Greg's Weekly Word: "autumn"

Updated: Sep 16, 2021

It's the fall!


Not this:

"Adam and Eve in the Garden of Eden," Peter Wenzel (1745-1829)

This:


(Then again, I guess both involve leaves...?)


We are finally getting into the season of autumn (a.k.a. "fall") - crisp mornings and warm sweaters and college football and pumpkins and pumpkin-spice everything! And I, for one, am really excited. Fall is my favorite season.


And yet it's also a paradoxical time. It is traditionally the time of harvest, celebrating the growth that has occurred, but also a time of changing colors and weather growing colder...at least in the Northern Hemisphere. The word autumn comes from a Latin word that may have an origin meaning "increase" or "drying up season." And in truth, it may be both!

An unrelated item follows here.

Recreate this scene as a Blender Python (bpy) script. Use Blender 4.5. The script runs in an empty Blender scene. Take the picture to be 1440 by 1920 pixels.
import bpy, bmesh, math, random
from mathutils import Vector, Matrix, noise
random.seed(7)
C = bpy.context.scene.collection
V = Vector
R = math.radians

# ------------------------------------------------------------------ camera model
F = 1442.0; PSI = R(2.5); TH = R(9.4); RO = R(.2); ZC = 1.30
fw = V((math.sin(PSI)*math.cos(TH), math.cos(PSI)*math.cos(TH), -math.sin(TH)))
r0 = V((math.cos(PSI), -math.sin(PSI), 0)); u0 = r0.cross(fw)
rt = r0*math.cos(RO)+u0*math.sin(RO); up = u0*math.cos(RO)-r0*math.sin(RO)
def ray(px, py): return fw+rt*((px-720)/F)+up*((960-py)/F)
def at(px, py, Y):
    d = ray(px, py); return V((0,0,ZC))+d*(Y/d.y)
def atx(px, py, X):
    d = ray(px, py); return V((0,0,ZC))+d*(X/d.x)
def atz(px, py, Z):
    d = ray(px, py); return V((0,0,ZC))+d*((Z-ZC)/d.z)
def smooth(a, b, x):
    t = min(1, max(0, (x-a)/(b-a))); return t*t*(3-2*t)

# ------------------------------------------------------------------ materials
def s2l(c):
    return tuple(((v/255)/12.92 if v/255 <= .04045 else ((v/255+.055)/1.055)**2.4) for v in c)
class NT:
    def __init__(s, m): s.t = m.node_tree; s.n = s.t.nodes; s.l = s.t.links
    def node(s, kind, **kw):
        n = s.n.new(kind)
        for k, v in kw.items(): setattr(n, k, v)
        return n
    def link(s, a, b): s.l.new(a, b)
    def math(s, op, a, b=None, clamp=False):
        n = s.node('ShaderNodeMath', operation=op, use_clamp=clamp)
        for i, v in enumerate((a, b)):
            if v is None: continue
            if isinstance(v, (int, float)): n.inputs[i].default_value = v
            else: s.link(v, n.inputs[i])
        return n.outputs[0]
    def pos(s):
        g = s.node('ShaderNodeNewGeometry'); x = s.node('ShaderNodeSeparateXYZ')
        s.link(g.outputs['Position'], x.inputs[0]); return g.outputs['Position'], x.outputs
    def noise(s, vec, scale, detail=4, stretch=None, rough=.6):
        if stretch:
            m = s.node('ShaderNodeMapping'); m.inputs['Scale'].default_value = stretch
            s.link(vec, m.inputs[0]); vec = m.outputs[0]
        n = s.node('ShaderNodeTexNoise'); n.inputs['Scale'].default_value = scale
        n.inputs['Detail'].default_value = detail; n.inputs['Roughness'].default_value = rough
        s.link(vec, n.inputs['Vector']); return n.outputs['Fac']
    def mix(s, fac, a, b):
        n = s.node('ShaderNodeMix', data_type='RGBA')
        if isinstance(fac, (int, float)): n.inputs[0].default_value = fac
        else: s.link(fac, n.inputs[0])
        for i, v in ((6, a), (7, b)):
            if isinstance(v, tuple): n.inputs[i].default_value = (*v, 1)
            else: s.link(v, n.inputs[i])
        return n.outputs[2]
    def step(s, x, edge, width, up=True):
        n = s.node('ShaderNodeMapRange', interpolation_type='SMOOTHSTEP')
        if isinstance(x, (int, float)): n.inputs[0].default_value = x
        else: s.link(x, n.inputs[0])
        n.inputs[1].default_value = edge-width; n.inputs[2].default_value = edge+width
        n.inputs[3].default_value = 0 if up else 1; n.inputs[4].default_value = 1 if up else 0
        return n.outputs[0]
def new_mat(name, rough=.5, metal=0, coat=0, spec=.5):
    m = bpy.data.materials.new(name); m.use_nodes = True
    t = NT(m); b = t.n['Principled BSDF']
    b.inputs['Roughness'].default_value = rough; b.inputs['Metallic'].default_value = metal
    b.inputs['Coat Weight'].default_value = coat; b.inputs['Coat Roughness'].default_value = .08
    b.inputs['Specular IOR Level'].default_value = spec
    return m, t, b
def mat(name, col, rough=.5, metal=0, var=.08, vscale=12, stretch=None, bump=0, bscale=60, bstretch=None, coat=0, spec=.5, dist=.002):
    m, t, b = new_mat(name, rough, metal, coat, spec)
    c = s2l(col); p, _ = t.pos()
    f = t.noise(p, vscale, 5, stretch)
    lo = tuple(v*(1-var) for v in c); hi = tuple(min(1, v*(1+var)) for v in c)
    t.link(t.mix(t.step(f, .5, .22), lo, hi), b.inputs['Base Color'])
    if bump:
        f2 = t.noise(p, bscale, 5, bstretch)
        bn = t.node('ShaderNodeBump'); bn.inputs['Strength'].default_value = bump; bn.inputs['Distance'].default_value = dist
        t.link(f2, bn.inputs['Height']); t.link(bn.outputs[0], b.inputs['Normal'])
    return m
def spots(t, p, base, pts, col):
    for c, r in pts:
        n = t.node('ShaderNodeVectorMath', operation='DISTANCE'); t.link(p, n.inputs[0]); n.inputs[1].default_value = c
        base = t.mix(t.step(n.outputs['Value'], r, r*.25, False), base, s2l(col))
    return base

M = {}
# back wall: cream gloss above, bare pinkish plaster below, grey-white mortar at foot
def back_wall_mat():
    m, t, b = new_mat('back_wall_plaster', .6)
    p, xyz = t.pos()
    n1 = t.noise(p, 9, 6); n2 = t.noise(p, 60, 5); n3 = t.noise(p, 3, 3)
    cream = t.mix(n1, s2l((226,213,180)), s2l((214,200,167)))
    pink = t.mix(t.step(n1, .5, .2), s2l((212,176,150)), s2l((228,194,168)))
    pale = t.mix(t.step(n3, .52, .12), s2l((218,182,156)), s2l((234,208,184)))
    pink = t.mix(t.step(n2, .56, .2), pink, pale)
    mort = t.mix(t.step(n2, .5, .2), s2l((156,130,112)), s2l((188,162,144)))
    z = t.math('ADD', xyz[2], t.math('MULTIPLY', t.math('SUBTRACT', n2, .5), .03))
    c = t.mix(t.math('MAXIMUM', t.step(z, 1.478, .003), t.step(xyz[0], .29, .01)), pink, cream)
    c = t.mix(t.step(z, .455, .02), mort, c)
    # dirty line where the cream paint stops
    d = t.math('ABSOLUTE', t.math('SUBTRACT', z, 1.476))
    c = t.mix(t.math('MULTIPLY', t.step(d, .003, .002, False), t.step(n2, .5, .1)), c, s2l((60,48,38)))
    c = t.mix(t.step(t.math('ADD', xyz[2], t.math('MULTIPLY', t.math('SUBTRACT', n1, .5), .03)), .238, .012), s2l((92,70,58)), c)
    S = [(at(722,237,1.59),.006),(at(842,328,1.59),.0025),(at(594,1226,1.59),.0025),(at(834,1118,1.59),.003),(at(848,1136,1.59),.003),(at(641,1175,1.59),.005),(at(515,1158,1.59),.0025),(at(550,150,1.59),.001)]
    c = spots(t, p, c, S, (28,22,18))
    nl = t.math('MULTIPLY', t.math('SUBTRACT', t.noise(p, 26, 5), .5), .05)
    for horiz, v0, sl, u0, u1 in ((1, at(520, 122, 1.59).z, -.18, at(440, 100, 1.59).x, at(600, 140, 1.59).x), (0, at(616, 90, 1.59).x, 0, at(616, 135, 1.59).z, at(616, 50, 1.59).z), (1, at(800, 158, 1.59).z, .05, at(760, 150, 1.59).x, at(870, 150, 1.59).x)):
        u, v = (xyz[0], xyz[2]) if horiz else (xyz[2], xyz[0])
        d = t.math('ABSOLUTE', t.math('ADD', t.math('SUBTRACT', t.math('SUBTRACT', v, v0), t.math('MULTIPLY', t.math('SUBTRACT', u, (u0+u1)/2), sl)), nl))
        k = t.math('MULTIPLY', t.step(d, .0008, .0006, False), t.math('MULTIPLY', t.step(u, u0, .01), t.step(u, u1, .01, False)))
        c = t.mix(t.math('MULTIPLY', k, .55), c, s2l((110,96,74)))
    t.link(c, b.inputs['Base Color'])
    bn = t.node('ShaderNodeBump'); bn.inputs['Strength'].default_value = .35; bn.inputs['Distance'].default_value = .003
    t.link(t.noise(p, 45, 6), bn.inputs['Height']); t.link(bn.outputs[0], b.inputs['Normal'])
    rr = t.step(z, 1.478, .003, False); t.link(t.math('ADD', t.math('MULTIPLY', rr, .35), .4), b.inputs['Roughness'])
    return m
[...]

It is a season (the season) of transition and change. The autumnal equinox is next week, literally halfway between the longest day of the year and the shortest day of the year, when the night and day are almost exactly equal. It is the transition point as we move from longer days to longer nights.


And so perhaps autumn is a good season for us to consider the changes happening around us and within us. (And especially this fall, as we are reimagining our church's facilities and how they can better facilities ministry.)


  • What might be changing like the color of leaves, bringing beauty and color into the world?

  • What do we need to let go of, like trees that seem to release their leaves to the ground?

  • What may be entering a period of dormancy, quietly waiting to emerge and grow?

  • What has grown in us or among us that we could we celebrate, or reap the results of, as we would a harvest?

  • How might this season of life lead us toward a deeper connection with God - even in times of transition, as fields go fallow and trees become bare - in anticipation of new life?